Certainly there’s an implied disclaimer of past performance not guaranteeing future results — look no further than Verlander, who had a poor 2008 and a very good 2009 before signing his extension, and of course by the second year of his contract developed into the game’s best starter.

Two-year performance preceding contracts

Pitcher

Age/Year

FA?

Contract

W-L

ERA

ERA+

Avg IP

K/BB

GB/FB

Weaver

29/2012

No

5/$85M

31-20

2.70

143

230

3.92

0.53

Burnett

32/2009

Yes

5/$82.5M

28-18

3.93

110

194

2.68

1.06

Lackey

31/2010

Yes

5/$82.5M

23-13

3.79

117

170

3.09

0.81

Sanchez

29/2013

Yes

5/$80M

17-22

3.77

106

196

3.29

0.85

Verlander

27/2010

No

5/$79.5M

30-26

4.08

110

220

2.88

0.62

Hernandez

24/2010

No

5/$78M

28-16

2.93

145

220

2.60

1.10

Wilson

31/2012

Yes

5/$77.5M

31-15

3.14

142

214

2.25

0.99

Note: Age and year refer to the first season of the contract.

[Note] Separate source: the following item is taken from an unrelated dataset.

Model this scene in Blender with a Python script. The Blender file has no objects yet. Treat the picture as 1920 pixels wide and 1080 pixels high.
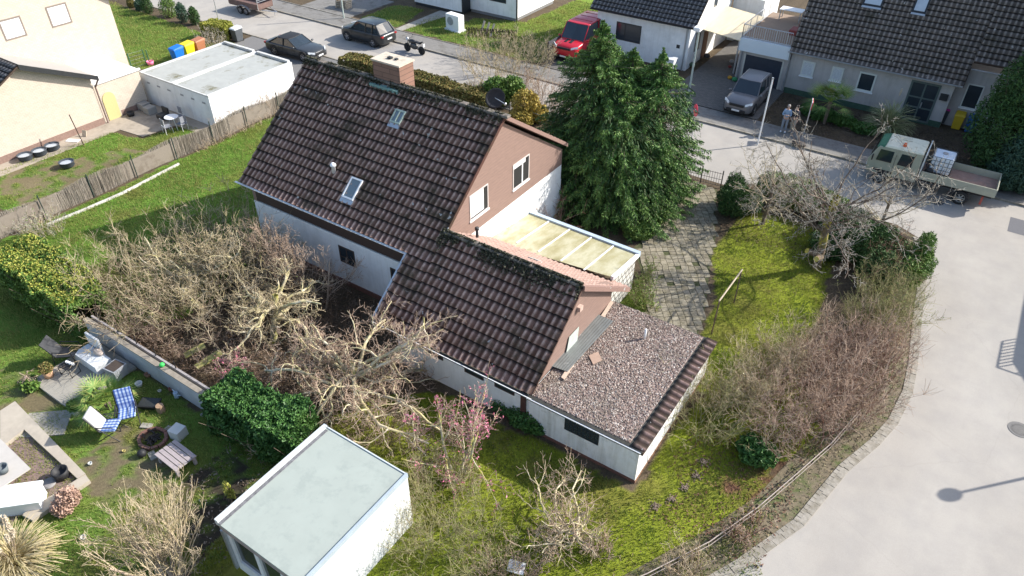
import bpy, math, random
import numpy as np
from mathutils import Matrix, Vector
R_ = math.radians
C = bpy.context.scene.collection
rng = np.random.default_rng(7)
random.seed(7)
# ------------------------------------------------ camera (house grid = world axes, metres)
F = 1367.2; HC = 20.0
_p, _r, _y = R_(37.897), R_(-0.443), R_(33.53)
_fw = np.array([0, math.cos(_p), -math.sin(_p)]); _dn = np.array([0, -math.sin(_p), -math.cos(_p)]); _rt = np.array([1., 0, 0])
_x2 = math.cos(_r)*_rt + math.sin(_r)*_dn; _d2 = -math.sin(_r)*_rt + math.cos(_r)*_dn
_A = np.array([[math.cos(_y), -math.sin(_y), 0], [math.sin(_y), math.cos(_y), 0], [0, 0, 1]])
CM = np.array([_x2, _d2, _fw]) @ _A.T
def at(px, py, z=0.0):
    v = (px-960)/F*CM[0] + (py-540)/F*CM[1] + CM[2]
    t = (z-HC)/v[2]
    return Vector((t*v[0], t*v[1], z))
cam = bpy.data.objects.new('camera', bpy.data.cameras.new('camera')); C.objects.link(cam)
m = Matrix(((CM[0][0], -CM[1][0], -CM[2][0]), (CM[0][1], -CM[1][1], -CM[2][1]), (CM[0][2], -CM[1][2], -CM[2][2])))
cam.matrix_world = Matrix.Translation((0, 0, HC)) @ m.to_4x4()
cam.data.sensor_width = 36; cam.data.lens = F/1920*36; cam.data.clip_end = 2000
S = bpy.context.scene; S.camera = cam
# ------------------------------------------------ light
w = bpy.data.worlds.new('World'); S.world = w; w.use_nodes = True
nt = w.node_tree; bg = nt.nodes['Background']; sky = nt.nodes.new('ShaderNodeTexSky')
sky.sky_type = 'NISHITA'; sky.sun_disc = False; sky.sun_elevation = R_(33); sky.sun_rotation = math.atan2(.68, .735)
sky.air_density = 1.0; sky.dust_density = 1.5; sky.ozone_density = 1.0
nt.links.new(sky.outputs[0], bg.inputs[0]); bg.inputs[1].default_value = 0.15
sd = bpy.data.lights.new('sun', 'SUN'); sd.energy = 4.5; sd.angle = R_(0.55); sd.color = (1, .955, .88)
so = bpy.data.objects.new('sun', sd); C.objects.link(so); so.location = (10, 30, 40)
SUN = Vector((.68*math.cos(R_(33)), .735*math.cos(R_(33)), math.sin(R_(33)))).normalized()
so.rotation_euler = (-SUN).to_track_quat('-Z', 'Y').to_euler()
S.view_settings.view_transform = 'Standard'; S.view_settings.look = 'None'; S.view_settings.exposure = 0.82
S.view_settings.gamma = 1; S.view_settings.use_curve_mapping = False
S.cycles.max_bounces = 5; S.cycles.diffuse_bounces = 3; S.cycles.transparent_max_bounces = 6
# ------------------------------------------------ materials
def nmat(name):
    m = bpy.data.materials.new(name); m.use_nodes = True
    return m, m.node_tree, m.node_tree.nodes['Principled BSDF']
def N(nt, t, **k):
    n = nt.nodes.new('ShaderNode'+t)
    for a, b in k.items(): setattr(n, a, b)
    return n
def noise(nt, scale, detail=4, rough=.6, coord='Object', vec=None, stretch=None):
    tc = N(nt, 'TexCoord'); n = N(nt, 'TexNoise'); n.inputs['Scale'].default_value = scale
    n.inputs['Detail'].default_value = detail; n.inputs['Roughness'].default_value = rough
    src = vec or tc.outputs[coord]
    if stretch:
        mp = N(nt, 'Mapping'); mp.inputs['Scale'].default_value = stretch; nt.links.new(src, mp.inputs[0]); src = mp.outputs[0]
    nt.links.new(src, n.inputs['Vector']); return n
def ramp(nt, src, stops):
    r = N(nt, 'ValToRGB'); e = r.color_ramp.elements
    while len(e) < len(stops): e.new(.5)
    for i, (p, c) in enumerate(stops): e[i].position = p; e[i].color = (*c, 1) if len(c) == 3 else c
    nt.links.new(src, r.inputs[0]); return r
def mixc(nt, fac, a, b, mode='MIX'):
    m = N(nt, 'Mix', data_type='RGBA', blend_type=mode)
    for i, s in ((0, fac), (6, a), (7, b)):
        if hasattr(s, 'links') or hasattr(s, 'is_linked'): nt.links.new(s, m.inputs[i])
        elif isinstance(s, (int, float)): m.inputs[i].default_value = s
        else: m.inputs[i].default_value = (*s, 1)
    return m.outputs[2]
def bump(nt, b, src, strength=.3, dist=.02):
    n = N(nt, 'Bump'); n.inputs['Strength'].default_value = strength; n.inputs['Distance'].default_value = dist
    nt.links.new(src, n.inputs['Height']); nt.links.new(n.outputs[0], b.inputs['Normal'])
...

As you can see, Sanchez’s ERA+, which is ERA adjusted for league and ballpark so that 100 is average, is the weakest of the lot, though he was two years younger than any of the pitchers who signed as free agents.

It’s probably an overpay — though that’s generally been true of every free-agent deal this winter — but Illitch is desperate for a ring and this move makes his rotation and his team better.

– By Joe Lemire

7 comments
cardinology
cardinology

I love the Hit and Run blog but there are a few clear problems with the methodology here.  Hernandez wasn't anywhere near free agency when he signed his extension so his contract value bears no relationship to the others on this list.  Weaver was closer to free agency but wasn't there yet AND it was the consensus that he took less money to stay in LAA.  Neither of those are fair comps.  I think Verlander had not reached free agency either, unless I'm mistaken.  If you only consider the guys on this short list who actually were free agents when they signed their contracts, I think Burnett, Wilson, and Lackey were all thought of as 2nd or 3rd pitchers when they signed. 

 

C'mon Lemire, you're better than that

bill227
bill227

His numbers are almost identical to Grienke's over his career.  Grienke had one season of greatness, but for the rest of his career, he has been the pitcher at around 3.8 ERA, WHIP around 1.2 and WAR around 2...same as Sanchez.  I'd say the Tigers got the much better value, when you compare it to the contract handed out to Grienke.

christopher7329
christopher7329

A far smarter historian than I said "You can't be neutral on a moving train". For sports reporters to nitpick on one salary or another as overpaying while ignoring the business model of baseball itself as broken is hypocrisy. Where is the journalism in allowing a monopoly to bid against themselves within a false market enabled by television money and a ponzi scheme of club's actual value? Either tell the truth about the games economics or don't but to chum the waters or cherry pick salaries as absurd amidst a game whose economics are clearly unsound makes you shills and enablers. Step away from the buffet and serve the game..

hillbillygreg
hillbillygreg

Justin verlander had an era of 4.08 ?

mr jaffe, what alternate universe do you live in ?

mefoster86
mefoster86

I'm not sure the Tigers overpaying is even newsworthy at this point...

JoeCabot
JoeCabot

 @hillbillygreg He lives in the real world where Justin Verlander was not always the pitcher he is today.  Look up his stats for 2008/09, the years being referenced in the article.